Stop after the line containing "def hitd(px, py, dist): return": print each line exactly from the first line of the listing up to that point.
─── Supplied material
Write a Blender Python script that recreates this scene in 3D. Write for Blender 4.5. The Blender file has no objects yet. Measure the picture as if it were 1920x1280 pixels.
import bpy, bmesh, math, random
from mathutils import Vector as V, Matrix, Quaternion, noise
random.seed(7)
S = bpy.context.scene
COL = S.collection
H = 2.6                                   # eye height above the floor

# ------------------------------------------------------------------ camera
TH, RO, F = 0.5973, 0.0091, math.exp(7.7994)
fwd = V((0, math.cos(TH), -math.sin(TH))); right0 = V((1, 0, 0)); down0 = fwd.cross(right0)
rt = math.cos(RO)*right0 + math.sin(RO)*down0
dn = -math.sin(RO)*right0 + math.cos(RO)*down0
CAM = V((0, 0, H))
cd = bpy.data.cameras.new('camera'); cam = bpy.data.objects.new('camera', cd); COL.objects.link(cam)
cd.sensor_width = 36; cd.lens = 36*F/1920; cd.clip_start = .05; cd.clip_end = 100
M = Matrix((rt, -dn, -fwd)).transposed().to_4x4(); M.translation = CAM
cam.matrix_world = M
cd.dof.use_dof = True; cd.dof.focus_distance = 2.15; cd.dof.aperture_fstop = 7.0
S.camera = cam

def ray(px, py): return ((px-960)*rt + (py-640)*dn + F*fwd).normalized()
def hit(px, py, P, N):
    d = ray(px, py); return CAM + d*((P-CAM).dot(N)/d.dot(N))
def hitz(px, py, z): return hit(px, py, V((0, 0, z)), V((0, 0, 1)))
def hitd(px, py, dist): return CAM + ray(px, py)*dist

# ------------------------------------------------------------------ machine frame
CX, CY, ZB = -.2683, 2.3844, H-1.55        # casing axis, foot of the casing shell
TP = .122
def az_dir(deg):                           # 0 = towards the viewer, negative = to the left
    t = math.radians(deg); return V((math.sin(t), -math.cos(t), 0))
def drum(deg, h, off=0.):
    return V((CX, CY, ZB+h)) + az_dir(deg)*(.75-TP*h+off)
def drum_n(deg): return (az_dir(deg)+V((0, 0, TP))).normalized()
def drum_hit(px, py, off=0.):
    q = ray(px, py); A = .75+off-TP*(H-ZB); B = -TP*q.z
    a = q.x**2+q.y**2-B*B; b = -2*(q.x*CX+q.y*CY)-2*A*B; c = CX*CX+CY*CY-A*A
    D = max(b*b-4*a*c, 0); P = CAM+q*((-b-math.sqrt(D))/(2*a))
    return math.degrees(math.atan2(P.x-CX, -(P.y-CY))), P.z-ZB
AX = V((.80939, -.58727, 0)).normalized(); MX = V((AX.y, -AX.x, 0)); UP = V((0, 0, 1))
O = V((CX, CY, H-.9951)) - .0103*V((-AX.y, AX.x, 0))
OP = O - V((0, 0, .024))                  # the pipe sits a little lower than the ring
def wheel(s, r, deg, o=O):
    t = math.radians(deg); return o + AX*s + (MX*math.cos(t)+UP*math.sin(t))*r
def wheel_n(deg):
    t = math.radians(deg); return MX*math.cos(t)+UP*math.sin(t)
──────
= Correct result =
Write a Blender Python script that recreates this scene in 3D. Write for Blender 4.5. The Blender file has no objects yet. Measure the picture as if it were 1920x1280 pixels.
import bpy, bmesh, math, random
from mathutils import Vector as V, Matrix, Quaternion, noise
random.seed(7)
S = bpy.context.scene
COL = S.collection
H = 2.6                                   # eye height above the floor

# ------------------------------------------------------------------ camera
TH, RO, F = 0.5973, 0.0091, math.exp(7.7994)
fwd = V((0, math.cos(TH), -math.sin(TH))); right0 = V((1, 0, 0)); down0 = fwd.cross(right0)
rt = math.cos(RO)*right0 + math.sin(RO)*down0
dn = -math.sin(RO)*right0 + math.cos(RO)*down0
CAM = V((0, 0, H))
cd = bpy.data.cameras.new('camera'); cam = bpy.data.objects.new('camera', cd); COL.objects.link(cam)
cd.sensor_width = 36; cd.lens = 36*F/1920; cd.clip_start = .05; cd.clip_end = 100
M = Matrix((rt, -dn, -fwd)).transposed().to_4x4(); M.translation = CAM
cam.matrix_world = M
cd.dof.use_dof = True; cd.dof.focus_distance = 2.15; cd.dof.aperture_fstop = 7.0
S.camera = cam

def ray(px, py): return ((px-960)*rt + (py-640)*dn + F*fwd).normalized()
def hit(px, py, P, N):
    d = ray(px, py); return CAM + d*((P-CAM).dot(N)/d.dot(N))
def hitz(px, py, z): return hit(px, py, V((0, 0, z)), V((0, 0, 1)))
def hitd(px, py, dist): return CAM + ray(px, py)*dist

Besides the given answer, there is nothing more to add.